Verge valet set to end the junk piles

Trawling the verges for a treasure will be a thing of the past if Freo adopts the Verge Valet system.

VERGES filled with trash for the annual “bring out your dead” collection could be a thing of the past in Fremantle and Melville.

On Wednesday evening, Fremantle council’s policy and operations committee voted to adopt a pre-booked “verge valet” system, though it had some opposition and will have to come before the full council before being implemented.

Verge Valets are being increasingly adopted by other metropolitan councils such as Joondalup, Swan, Kalamunda, Subiaco and Vincent.

Council staff claim the valet system has led to better recycling rates where it has been introduced (up to 70 per cent) and correspondingly lowered the amount of junk going to landfill, though that’s also because less actual rubbish is collected during the year.

But it comes at a cost; even though less is collected it will cost about $50,000 more than the current system.

Mayor Hannah Fitzhardinge says one of the council’s consideration is that as valet systems become more common, there are fewer contractors able to do the big yearly collection. Being a “very small fish” Freo could find it hard to compete and miss out altogether.

“Another advantage with Verge Valet is that we can cover the whole city, as there are some places where the verges are too constricted or its just not possible to collect there; I think it’s something like 2000 places.

“Currently that have to take their rubbish to the recycling centre.”

Ms Fitzhardinge said with a pre-booked system the council could encourage people to think more about whether their old stuff might go on one of the 

“buy nothing” websites which would further encourage waste reduction.

The council’s teams would also find it easier to identify recyclables when they can speak to the resident rather than face huge jumbles.

She says in other valet adopters, it’s helped to greatly reduce “fly” or illegal dumping.

Melville is also considering the valet model, and Ms Fitzhardinge said she’d like to see them work together to save money.

But Hilton warder Ben Lawver, who likes the “communal experience” of 

the annual collection, says the council is rushing into the system without getting the full picture or engaging with its residents.

He wants to know whether the service would be capped.

“On soemthing as important as collecting rubbish, I hope as a city we can do better to engage the public than list it as an agenda item on Friday night at 5pm, expect people to read this agenda and make comment to us before a vote on the item five days later,” he said.
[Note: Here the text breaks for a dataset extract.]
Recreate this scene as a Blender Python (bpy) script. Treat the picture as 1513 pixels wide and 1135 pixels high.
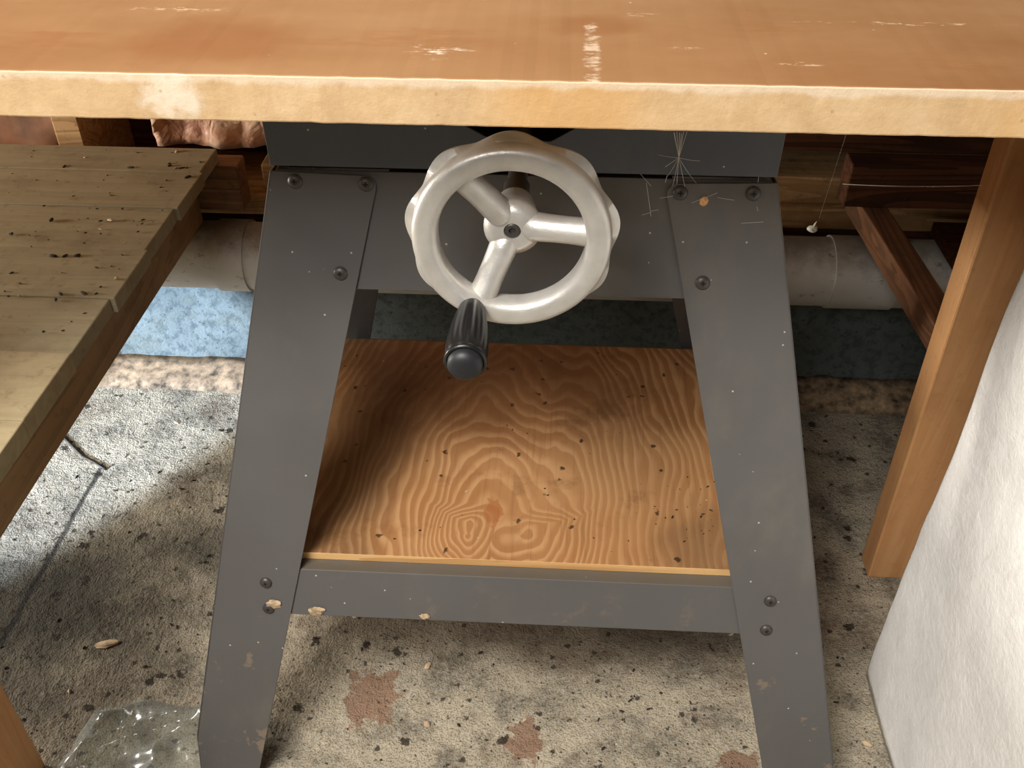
import bpy, bmesh, math, random
from mathutils import Vector, Matrix, noise as mnoise
random.seed(7)
PI = math.pi
SC = bpy.context.scene
COL = SC.collection
for o in list(bpy.data.objects): bpy.data.objects.remove(o)

# ------------------------------------------------------------------ camera
PITCH, YAW, FPX = math.radians(37.9), math.radians(3.1), 1420.0
cd = bpy.data.cameras.new('camera'); cam = bpy.data.objects.new('camera', cd); COL.objects.link(cam)
cam.location = (0, 0, 1.0)
cam.rotation_euler = (PI/2 - PITCH, 0, YAW)
cd.sensor_width = 36.0; cd.lens = FPX/1513*36; cd.clip_start = 0.02
SC.camera = cam
# ------------------------------------------------------------------ world, exposure
w = bpy.data.worlds.new('world'); SC.world = w; w.use_nodes = True
w.node_tree.nodes['Background'].inputs[0].default_value = (0.86, 0.93, 1.0, 1)
w.node_tree.nodes['Background'].inputs[1].default_value = 0.8
vs = SC.view_settings
vs.view_transform = 'Standard'; vs.look = 'None'; vs.gamma = 1; vs.use_curve_mapping = False
vs.exposure = 0.0
# ------------------------------------------------------------------ lights
def area(name, loc, target, sx, sy, power, col):
    l = bpy.data.lights.new(name, 'AREA'); l.shape = 'RECTANGLE'; l.size = sx; l.size_y = sy
    l.energy = power; l.color = col
    o = bpy.data.objects.new(name, l); COL.objects.link(o); o.location = loc
    o.rotation_euler = (Vector(target)-Vector(loc)).to_track_quat('-Z', 'Y').to_euler()
    return o
# assumed, unseen soft ceiling light behind and above the photographer, and an unseen fill light added behind it
area('assumed_ceiling_light', (-0.75, -0.32, 2.20), (0.0, 0.65, 0.4), 0.8, 0.5, 50, (1.0, 0.95, 0.88))
area('front_fill_glow', (-0.70, -1.0, 2.1), (0.1, 0.5, 0.5), 1.0, 0.7, 33, (1.0, 0.97, 0.92))
# unseen spotlight added for assumed daylight from the left: it falls under the left rack onto floor and wall
sl = bpy.data.lights.new('assumed_daylight_spot', 'SPOT'); sl.energy = 540; sl.color = (0.62, 0.77, 1.0)
sl.spot_size = math.radians(22.5); sl.spot_blend = .18; sl.shadow_soft_size = .03
so = bpy.data.objects.new('assumed_daylight_spot', sl); COL.objects.link(so); so.location = (-1.45, -0.20, 0.52)
so.rotation_euler = (Vector((-0.855, 1.13, 0.0))-Vector(so.location)).to_track_quat('-Z', 'Y').to_euler()
area('assumed_upper_left_light', (-2.0, 0.85, 0.62), (-0.6, 1.1, 0.43), 0.4, 0.2, 34, (1.0, 0.95, 0.86))  # unseen area light, assumed from the left, added to brighten planks and insulation

# ------------------------------------------------------------------ mesh helpers
def at_y(px, py, Y):
    """point on the plane y=Y lying on the line of sight measured in the photograph"""
    d = ray(px, py); return Vector((0, 0, 1)) + d*(Y/d.y)
def ray(px, py):
    fh = Vector((-math.sin(YAW), math.cos(YAW), 0)); R = Vector((math.cos(YAW), math.sin(YAW), 0)); z = Vector((0, 0, 1))
    F = math.cos(PITCH)*fh - math.sin(PITCH)*z; U = math.sin(PITCH)*fh + math.cos(PITCH)*z
    return F + R*((px-756.5)/FPX) - U*((py-567.5)/FPX)
def at_z(px, py, Z):
    d = ray(px, py); return Vector((0, 0, 1)) + d*((Z-1)/d.z)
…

Cr Lawver said the council looked like it was going to put more effort into asking people what they wanted their new wards to be called than how they wanted their bulk waste collected.

He later told the Herald he also had concerns that sending out trucks for the odd pick-up would leave a much higher carbon footprint than a fleet that went out at one time and only returned when they were full.

He also wants to know how much rubbish is actually picked up by neighbours and diverted to landfill, saying it’s talked about but never quantified.

“This year I have collected 36 ute-loads of furniture for the Kimberley.”